IEA Mid-Market Oil Outlook 2008 [updated]
A quick summary of the Mid-Market Crude Oil Outlook from IEA.
- No obvious sign speculators behind high oil prices
- Global oil demand growth still 1.3% in 2007
- Producers operating close to flat out
- Global net decline 5% p.a. (2008-2013 avg?)
- OPEC mature field decline >10% p.a.
- More spare capacity by 2009, but then dip again, recovery by 2013?
- Non-OPEC supply slows to 2012, then picks up in 2013 [???]
- 48% of gobal demand growth in distillate
- Biofuels 2.8 Mb/d by 2013 (max capacity potential 3.3Mbpd), big downside risks remain
- OPEC condensates to grow from c. 3Mbpd to c. 5Mbpd by 2013
- OPEC NGL growth to be used by petrochemical industry
- Remaining GTL insignificant
- Increasing fuel oil demand from Middle East for power generation
- Non-OECD demand to oustrip OECD by 2015
And finally:
Net [non-OPEC] increase of 1.2 mb/d expected for 2008-2013
…and the fact that gas liquids, non-conventionals and
biofuels are drivers of growth, not crude
That if any, is a tacit admission from them for peak light crude at the very least for non-Opec.
They must have really balanced on what to graph and what words to use: they had to make an impact and show things are serious, but at the same time not let the cat out of the bag completely.
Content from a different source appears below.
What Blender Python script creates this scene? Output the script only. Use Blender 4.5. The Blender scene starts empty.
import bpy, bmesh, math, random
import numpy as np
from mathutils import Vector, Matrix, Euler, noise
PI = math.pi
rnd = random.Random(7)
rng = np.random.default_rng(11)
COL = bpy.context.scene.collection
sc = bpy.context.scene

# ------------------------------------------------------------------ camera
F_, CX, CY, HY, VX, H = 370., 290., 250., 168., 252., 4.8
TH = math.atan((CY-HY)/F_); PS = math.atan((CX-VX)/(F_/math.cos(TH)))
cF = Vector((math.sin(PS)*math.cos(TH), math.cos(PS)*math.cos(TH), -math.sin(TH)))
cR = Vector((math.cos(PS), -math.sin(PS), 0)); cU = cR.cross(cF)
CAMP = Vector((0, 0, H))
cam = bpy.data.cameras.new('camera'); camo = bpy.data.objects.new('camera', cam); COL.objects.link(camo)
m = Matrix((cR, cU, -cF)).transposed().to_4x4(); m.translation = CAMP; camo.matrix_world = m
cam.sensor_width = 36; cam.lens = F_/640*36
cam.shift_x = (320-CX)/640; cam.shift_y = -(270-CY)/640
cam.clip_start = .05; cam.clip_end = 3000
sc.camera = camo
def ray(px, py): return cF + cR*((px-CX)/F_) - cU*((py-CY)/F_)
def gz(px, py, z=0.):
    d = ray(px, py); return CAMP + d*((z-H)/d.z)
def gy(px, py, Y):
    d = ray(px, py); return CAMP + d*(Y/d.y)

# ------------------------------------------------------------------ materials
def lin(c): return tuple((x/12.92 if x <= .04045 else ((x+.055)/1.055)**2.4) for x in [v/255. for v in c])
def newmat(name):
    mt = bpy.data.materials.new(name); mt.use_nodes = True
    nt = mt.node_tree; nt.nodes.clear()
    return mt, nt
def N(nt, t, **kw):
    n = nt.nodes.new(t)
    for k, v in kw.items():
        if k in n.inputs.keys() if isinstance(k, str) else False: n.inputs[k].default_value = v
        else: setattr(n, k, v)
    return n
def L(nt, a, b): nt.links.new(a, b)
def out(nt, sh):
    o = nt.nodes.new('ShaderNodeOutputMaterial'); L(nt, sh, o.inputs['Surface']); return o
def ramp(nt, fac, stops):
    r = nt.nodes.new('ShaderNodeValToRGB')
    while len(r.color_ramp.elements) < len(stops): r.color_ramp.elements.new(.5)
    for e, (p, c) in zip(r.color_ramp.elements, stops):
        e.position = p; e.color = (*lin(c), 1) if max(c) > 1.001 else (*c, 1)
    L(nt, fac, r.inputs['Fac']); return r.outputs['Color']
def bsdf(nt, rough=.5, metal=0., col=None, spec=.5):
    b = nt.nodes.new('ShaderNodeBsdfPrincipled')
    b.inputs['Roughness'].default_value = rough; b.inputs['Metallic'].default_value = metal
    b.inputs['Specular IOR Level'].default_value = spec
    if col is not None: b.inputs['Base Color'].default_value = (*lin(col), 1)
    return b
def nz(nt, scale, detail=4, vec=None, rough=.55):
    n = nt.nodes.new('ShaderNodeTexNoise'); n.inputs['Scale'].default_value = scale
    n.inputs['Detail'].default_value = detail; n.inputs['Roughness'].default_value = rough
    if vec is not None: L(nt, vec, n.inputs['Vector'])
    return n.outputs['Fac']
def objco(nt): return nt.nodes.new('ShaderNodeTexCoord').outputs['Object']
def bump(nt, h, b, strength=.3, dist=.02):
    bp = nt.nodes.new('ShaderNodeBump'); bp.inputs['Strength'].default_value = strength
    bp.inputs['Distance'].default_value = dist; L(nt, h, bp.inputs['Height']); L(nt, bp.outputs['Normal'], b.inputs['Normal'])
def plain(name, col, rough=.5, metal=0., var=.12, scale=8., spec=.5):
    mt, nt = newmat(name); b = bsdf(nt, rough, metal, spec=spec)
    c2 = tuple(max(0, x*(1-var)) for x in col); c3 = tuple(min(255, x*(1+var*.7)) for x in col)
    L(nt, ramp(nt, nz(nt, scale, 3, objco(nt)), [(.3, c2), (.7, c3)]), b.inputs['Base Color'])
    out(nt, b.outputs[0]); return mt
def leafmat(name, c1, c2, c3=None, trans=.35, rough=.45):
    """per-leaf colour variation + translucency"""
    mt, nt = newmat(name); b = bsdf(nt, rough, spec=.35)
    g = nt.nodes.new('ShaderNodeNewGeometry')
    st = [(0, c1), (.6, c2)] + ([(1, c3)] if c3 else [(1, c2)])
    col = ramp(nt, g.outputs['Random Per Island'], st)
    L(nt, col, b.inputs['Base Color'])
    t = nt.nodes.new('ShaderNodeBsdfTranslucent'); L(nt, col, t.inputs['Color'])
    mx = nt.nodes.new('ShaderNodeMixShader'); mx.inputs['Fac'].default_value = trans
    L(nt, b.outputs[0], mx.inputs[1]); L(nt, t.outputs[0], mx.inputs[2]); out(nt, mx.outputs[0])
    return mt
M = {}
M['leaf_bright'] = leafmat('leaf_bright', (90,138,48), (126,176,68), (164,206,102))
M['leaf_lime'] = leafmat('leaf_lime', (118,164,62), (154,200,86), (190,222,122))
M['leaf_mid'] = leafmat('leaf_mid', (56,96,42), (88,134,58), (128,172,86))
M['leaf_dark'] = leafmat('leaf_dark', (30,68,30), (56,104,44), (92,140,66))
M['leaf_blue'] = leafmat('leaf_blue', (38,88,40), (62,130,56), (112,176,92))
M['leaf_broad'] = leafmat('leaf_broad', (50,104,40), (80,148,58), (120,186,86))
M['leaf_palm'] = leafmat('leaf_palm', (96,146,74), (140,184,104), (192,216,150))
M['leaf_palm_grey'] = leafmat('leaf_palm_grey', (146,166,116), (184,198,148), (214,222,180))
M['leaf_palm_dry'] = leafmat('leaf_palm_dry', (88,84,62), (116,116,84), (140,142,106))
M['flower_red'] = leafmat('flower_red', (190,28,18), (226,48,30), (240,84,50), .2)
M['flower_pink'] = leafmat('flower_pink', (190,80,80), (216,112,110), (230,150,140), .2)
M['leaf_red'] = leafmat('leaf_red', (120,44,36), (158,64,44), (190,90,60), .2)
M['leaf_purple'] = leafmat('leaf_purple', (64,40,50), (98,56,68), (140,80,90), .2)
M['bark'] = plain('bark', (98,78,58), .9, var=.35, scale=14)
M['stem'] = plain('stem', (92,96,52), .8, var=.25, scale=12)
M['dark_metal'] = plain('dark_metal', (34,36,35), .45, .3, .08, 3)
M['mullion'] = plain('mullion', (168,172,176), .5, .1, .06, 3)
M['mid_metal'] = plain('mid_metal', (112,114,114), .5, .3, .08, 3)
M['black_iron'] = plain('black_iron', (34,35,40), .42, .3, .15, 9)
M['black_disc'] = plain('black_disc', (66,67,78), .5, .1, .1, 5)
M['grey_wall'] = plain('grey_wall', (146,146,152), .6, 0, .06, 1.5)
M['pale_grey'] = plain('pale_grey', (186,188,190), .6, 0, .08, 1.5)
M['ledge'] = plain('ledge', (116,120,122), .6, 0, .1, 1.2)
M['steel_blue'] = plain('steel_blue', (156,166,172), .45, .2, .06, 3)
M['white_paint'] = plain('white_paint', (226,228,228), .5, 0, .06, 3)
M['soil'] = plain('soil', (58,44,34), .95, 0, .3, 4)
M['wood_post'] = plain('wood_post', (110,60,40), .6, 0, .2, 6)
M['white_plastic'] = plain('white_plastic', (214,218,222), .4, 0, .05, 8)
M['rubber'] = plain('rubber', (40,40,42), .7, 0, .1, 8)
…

It seem that they are saying they do not know (or necessarily believe) that non-OPEC supply can re-gain growth again after 2013.
In total, the often optimistic IEA scenario now reads like this in regards to the supply/demand situation to year 2013:
Incremental supply additions from 2008 to 2013:
Non-OPEC crude capacity +1.2 Mb/d
OPEC crude capacity +2.5 Mb/d
OPEC gas liquids output +2.1 Mb/d - output
World biofuels output +0.6 Mb/d (capacity 2.0 Mb/d)
---------------------------------------------------------
Total supply additions: +6.4 Mb/d (w/ biofuel cap. 7.8 Mb/d)
Total demand subtracted: -7.x Mb/d (+1.4% p.a.)
==============================================================
Spare capacity: -0.6 - -1.x (w/ biofuel max +0.8)
Incremental means on top of the existing production level (that is, already taking into mature field declines)
NB! The supply for 2012 is 2.6 Mb/d lower than the estimate a year ago for year 2012 (MTOMR 2007 in 6/2007). The drop is remarkable c. -28%. That should tell you something about the accuracy and visibility at which IEA now operates. Clearly they don't know.
Summary: if biofuels (read: ethanol) don't come through in spades and/or Iraq doesn't miraculously recover - we are screwed.
Either way, it's going to be really tough, prices are going to be high, unless we hit Asian/worldwide depression, in which case people have other things to worry about.
And do remember, that is just the conservative/optimistic report from IEA. The reality is likely to be far worse.
It'll be interesting to see how the market reacts to the final report later this year, if ever get that far before the market freaks totally.